Empire that struck oil and spread everywhere
(First Edition)
LORD Blakenham liked to call the Pearson empire a 'concentrated conglomerate'. Others called it a collection of rich men's playthings, writes Russell Hotten. The sprawling 150-year-old company earned the label 'conglomerate' long before the term became fashionable.
Before the Second World War Pearson owned companies involved in oil, engineering, banking and newspapers. It has added an odd mix of interests, including Alton Towers and Warwick Castle, the publishers Longman and Penguin and Royal Doulton fine china.
The company began in 1844 when Samuel Pearson became a partner at a small Yorkshire building firm. Under his son, Weetman, S Pearson & Son became the world's largest building contractor. But the family fortunes were made when Weetman visited Texas during the discovery of oil in 1901. He impulsively cabled his man in Mexico to buy up thousands of acres of land there, and he too discovered oil.
In 1919, by now Viscount Cowdray, he sold the oil business to Royal Dutch Shell and invested the proceeds in Lazard Brothers and the Westminster Gazette.
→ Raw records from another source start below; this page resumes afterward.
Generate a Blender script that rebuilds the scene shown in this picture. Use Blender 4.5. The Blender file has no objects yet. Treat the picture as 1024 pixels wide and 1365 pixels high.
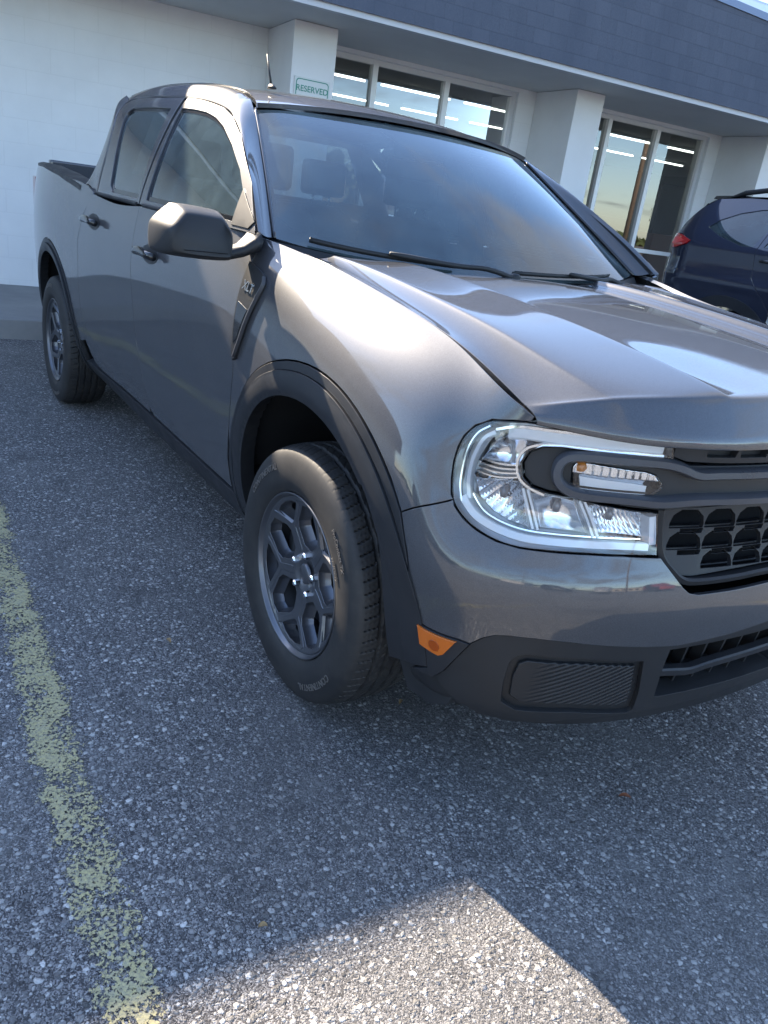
import bpy, bmesh, math, random
import numpy as np
from mathutils import Matrix, Vector
from mathutils.geometry import delaunay_2d_cdt

sc = bpy.context.scene
# ================= camera =================
cd = bpy.data.cameras.new('camera'); cam = bpy.data.objects.new('camera', cd); sc.collection.objects.link(cam)
cd.sensor_fit = 'VERTICAL'; cd.sensor_height = 36.0; cd.lens = 1032.155/1365.0*36.0
cd.clip_start = .05; cd.clip_end = 3000
_r = (0.533, 0.836, 0.131); _u = (-0.377, 0.096, 0.921); _b = (0.757, -0.540, 0.367)
_r = Vector(_r).normalized(); _b = Vector(_b); _b = (_b-_r*_b.dot(_r)).normalized(); _u = _b.cross(_r)
m = Matrix((( _r.x, _u.x, _b.x, 1.681), (_r.y, _u.y, _b.y, -1.8164), (_r.z, _u.z, _b.z, 1.3313), (0, 0, 0, 1)))
cam.matrix_world = m; sc.camera = cam
sc.render.resolution_x = 768; sc.render.resolution_y = 1024

# ================= light =================
SUN_DIR = Vector((-1.547, -.265, 1.0)).normalized()          # towards the sun, behind the shop
w = bpy.data.worlds.new('World'); sc.world = w; w.use_nodes = True
nt = w.node_tree; nt.nodes.clear()
sky = nt.nodes.new('ShaderNodeTexSky'); sky.sky_type = 'NISHITA'; sky.sun_disc = False
el = math.asin(SUN_DIR.z); sky.sun_elevation = el
sky.sun_rotation = math.atan2(SUN_DIR.x, SUN_DIR.y)
sky.air_density = 1.0; sky.dust_density = .8; sky.ozone_density = 3.0; sky.altitude = 600
bg = nt.nodes.new('ShaderNodeBackground'); bg.inputs[1].default_value = .15
wo = nt.nodes.new('ShaderNodeOutputWorld')
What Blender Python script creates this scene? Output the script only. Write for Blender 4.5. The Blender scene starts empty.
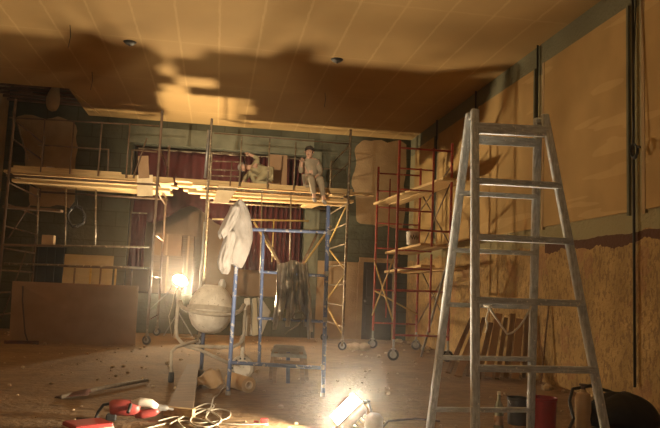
import bpy, bmesh, math, random
from mathutils import Vector as V, Matrix, noise
random.seed(7)
SC = bpy.context.scene
COL = SC.collection
# ------------------------------------------------------------------ camera model
CH = 1.3
F, YAW, PIT, ROL = 696.4, 0.157376, 0.107095, 0.04177
XR, YB, H = 5.1129, 18.4085, 5.4915
XL = -5.45
FW = V((math.sin(YAW)*math.cos(PIT), math.cos(YAW)*math.cos(PIT), math.sin(PIT)))
_r = V((math.cos(YAW), -math.sin(YAW), 0)); _u = _r.cross(FW)
RT = _r*math.cos(ROL)+_u*math.sin(ROL); UP = -_r*math.sin(ROL)+_u*math.cos(ROL)
CAM = V((0, 0, CH))
def ray(x, y): return FW+RT*((x-330)/F)-UP*((y-214)/F)
def G(x, y, z=0.0):
    d = ray(x, y); return CAM+d*((z-CH)/d.z)
def D(x, y, Y):
    d = ray(x, y); return CAM+d*(Y/d.y)
def W(x, y, X=XR):
    d = ray(x, y); return CAM+d*(X/d.x)
def PX(p):
    d = V(p)-CAM; z = d.dot(FW); return (330+F*d.dot(RT)/z, 214-F*d.dot(UP)/z)
# ------------------------------------------------------------------ materials
M = {}
def mat(name, c1, c2=None, scale=6, rough=.8, metal=0, bump=0, bscale=40, stretch=(1, 1, 1), spots=None, spot_scale=30, spot_at=.62, emit=None, strength=0, contrast=(.35, .65)):
    m = bpy.data.materials.new(name); m.use_nodes = True
    nt = m.node_tree; n = nt.nodes; L = nt.links
    b = n['Principled BSDF']; b.inputs['Roughness'].default_value = rough; b.inputs['Metallic'].default_value = metal
    if emit:
        b.inputs['Base Color'].default_value = (*c1, 1)
        b.inputs['Emission Color'].default_value = (*emit, 1); b.inputs['Emission Strength'].default_value = strength
        M[name] = m; return m
    c2 = c2 or tuple(k*.75 for k in c1)
    tc = n.new('ShaderNodeTexCoord'); mp = n.new('ShaderNodeMapping'); mp.inputs['Scale'].default_value = stretch
    L.new(tc.outputs['Object'], mp.inputs['Vector'])
    nz = n.new('ShaderNodeTexNoise'); nz.inputs['Scale'].default_value = scale; nz.inputs['Detail'].default_value = 6
    L.new(mp.outputs[0], nz.inputs['Vector'])
    rp = n.new('ShaderNodeValToRGB'); rp.color_ramp.elements[0].position = contrast[0]; rp.color_ramp.elements[1].position = contrast[1]
    rp.color_ramp.elements[0].color = (*c2, 1); rp.color_ramp.elements[1].color = (*c1, 1)
    L.new(nz.outputs['Fac'], rp.inputs['Fac'])
    out = rp.outputs['Color']
    if spots:
        s = n.new('ShaderNodeTexNoise'); s.inputs['Scale'].default_value = spot_scale; s.inputs['Detail'].default_value = 2
        L.new(tc.outputs['Object'], s.inputs['Vector'])
        r2 = n.new('ShaderNodeValToRGB'); r2.color_ramp.elements[0].position = spot_at; r2.color_ramp.elements[1].position = spot_at+.04
        L.new(s.outputs['Fac'], r2.inputs['Fac'])
        mx = n.new('ShaderNodeMix'); mx.data_type = 'RGBA'
        L.new(r2.outputs['Color'], mx.inputs[0]); L.new(out, mx.inputs[6]); mx.inputs[7].default_value = (*spots, 1)
        out = mx.outputs[2]
    L.new(out, b.inputs['Base Color'])
    if bump:
        bn = n.new('ShaderNodeTexNoise'); bn.inputs['Scale'].default_value = bscale; bn.inputs['Detail'].default_value = 4
        L.new(mp.outputs[0], bn.inputs['Vector'])
        bp = n.new('ShaderNodeBump'); bp.inputs['Strength'].default_value = bump; bp.inputs['Distance'].default_value = .03
        L.new(bn.outputs['Fac'], bp.inputs['Height']); L.new(bp.outputs[0], b.inputs['Normal'])
    M[name] = m; return m

mat('ladder_wood', (.64, .68, .69), (.40, .42, .42), 14, .75, stretch=(4, 4, .7), spots=(.78, .76, .70), spot_scale=42, spot_at=.66, bump=.2)
mat('rung_wood', (.64, .68, .69), (.40, .42, .42), 14, .75, stretch=(.7, 4, 4), spots=(.80, .78, .72), spot_scale=38, spot_at=.63, bump=.2)
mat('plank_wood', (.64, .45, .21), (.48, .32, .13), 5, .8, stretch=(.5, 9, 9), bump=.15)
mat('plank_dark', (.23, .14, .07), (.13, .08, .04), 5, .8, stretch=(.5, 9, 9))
mat('board_brown', (.34, .21, .11), (.29, .175, .085), 3, .85)
mat('board_pale', (.50, .42, .28), (.42, .34, .21), 3, .85)
mat('red_steel', (.42, .055, .03), (.28, .035, .02), 9, .5, spots=(.40, .24, .13), spot_scale=25, spot_at=.64)
mat('blue_steel', (.13, .19, .37), (.09, .13, .26), 9, .45, spots=(.45, .44, .45), spot_scale=24, spot_at=.6)
mat('dull_steel', (.30, .24, .15), (.16, .11, .07), 8, .45, metal=.35, spots=(.5, .42, .28), spot_scale=20, spot_at=.6)
mat('rust_steel', (.20, .09, .05), (.12, .06, .04), 8, .6, metal=.2)
mat('yellow_steel', (.58, .40, .12), (.42, .28, .08), 8, .5)
mat('brown_steel', (.17, .10, .055), (.10, .06, .03), 8, .5)
mat('grey_steel', (.42, .41, .39), (.3, .29, .27), 8, .4, metal=.5)
mat('rubber', (.035, .032, .03), (.02, .02, .02), 10, .7)
mat('black_plastic', (.03, .03, .03), (.015, .015, .015), 10, .5)
mat('curtain_red', (.095, .011, .009), (.055, .006, .005), 2, .85)
mat('white_cloth', (.46, .43, .40), (.36, .33, .30), 7, .9, bump=.25, bscale=60)
mat('silver_sheet', (.52, .46, .36), (.12, .10, .075), 5, .33, metal=.8)
mat('cement_dust', (.74, .68, .57), (.58, .52, .42), 9, .9, spots=(.34, .27, .19), spot_scale=26, spot_at=.66, bump=.3)
mat('cement_grey', (.46, .40, .31), (.33, .28, .21), 9, .85, bump=.2)
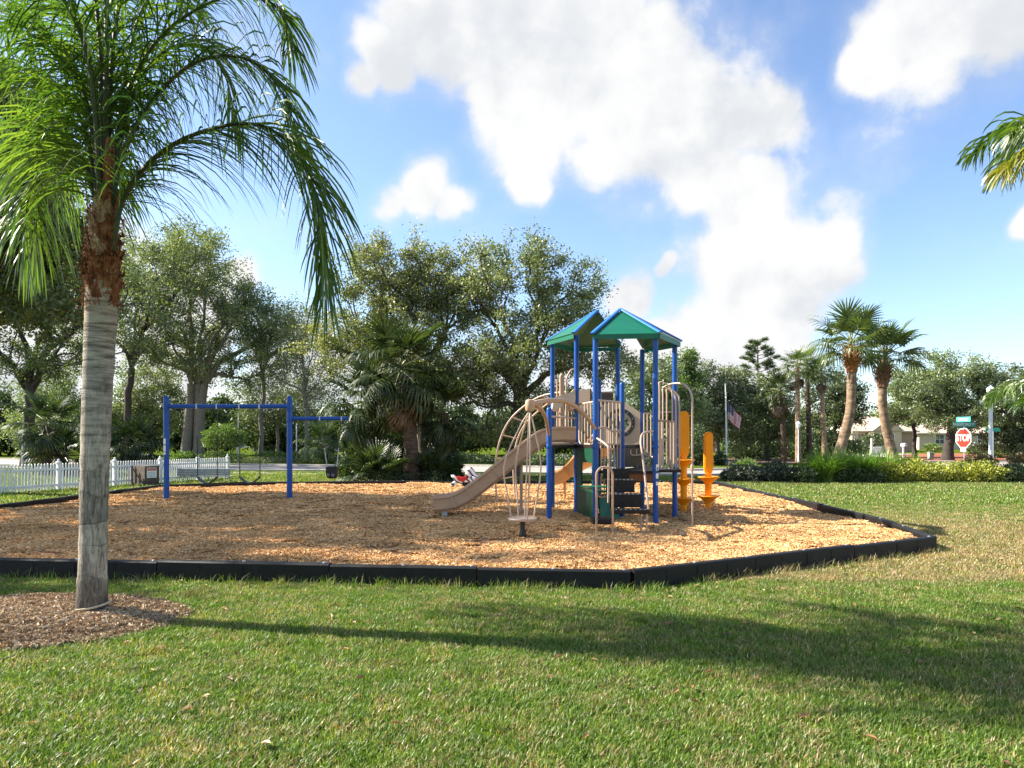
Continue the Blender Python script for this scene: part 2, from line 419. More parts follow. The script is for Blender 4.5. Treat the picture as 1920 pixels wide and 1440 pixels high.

This was the basis for Pearson's expansion of the Westminster Press chain of provincial newspapers.
In 1927, under Viscount Cowdray's son, Clive, Pearson bought British Airways, a small domestic airline which was compulsorily acquired by the Government when war broke out. The third Lord Cowdray became chairman in 1954, buying Royal Doulton, Chateau Latour, Penguin, and the Financial Times. Pearson, which he took to the market in 1969, is now worth pounds 2.5bn.
Lord Blakenham, grandson of the second Viscount Cowdray, became chairman in 1983. Since then Pearson has focused more on a limited number of chosen business areas.
About pounds 1.6bn has been invested in core activities and the strengthening of Pearson's position in information and entertainment. Disposals have included the Chateau Latour vineyard and interests in building products, sanitary ware, film production, glass and engineering.